I think something that tibbletime offers over the base R approach (i.e cut()) is the flexibility in defining your time period. For example, with their collapse_by() function you could input month, monthly, quarterly, 12 weeks, etc. to create the time period for aggregation. I can also understand that you might be hesitant to add a package dependency.

Based off the package API , I would propose period = NULL as the default, and then executing a helper function right after data frame prep, but before aggregation:

  # Prepare data frame
  d <- data.frame(x, y, n, notes, facets, cl, target)
  d <- droplevels(d)

  # Date Manipulation
  if (!missing(period)) {
      d <- date_helper(d, period)
  }

  # Aggregate data and perform analyses
  d <- qic.agg(d, got.n, part, agg.fun, freeze, exclude, 
          chart.fun, multiply, dots.only, chart, y.neg)

where date_helper() mutates x according to period (this is similar to how we handled this in our enterprise R package).

Thanks for hearing me out, looking forward to your decision.

anhoej commented 6 years ago

Thanks again. Will consider.

anhoej commented 6 years ago

Please check the latest dev version.

Example:

d <- data.frame(x = seq(Sys.Date(), length.out = 365, by ='day'),
                y = rnorm(365))

qic(x, y, data = d)
qic(x, y, data = d, x.period = 'week')
qic(x, y, data = d, x.period = '2 weeks')
qic(x, y, data = d, x.period = 'month')
qic(x, y, data = d, x.period = 'quarter')
pwildenhain commented 6 years ago

Wow that was lighting fast! I had no idea that cut() was that flexible, thats awesome.

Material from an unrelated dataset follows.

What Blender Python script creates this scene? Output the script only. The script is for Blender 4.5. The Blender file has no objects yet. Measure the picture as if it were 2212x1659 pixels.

I installed and tested it on some of our data and it worked really well, thanks for adding this :1st_place_medal:

anhoej commented 6 years ago

Thank you for the idea. Yes, cut() is really the Swiss knife of datetime manipulation. Only thing to remember is to convert the output back to datetime. For the same reason, I never really needed lubridate and its descendants.

Closing this. Keep the good ideas coming.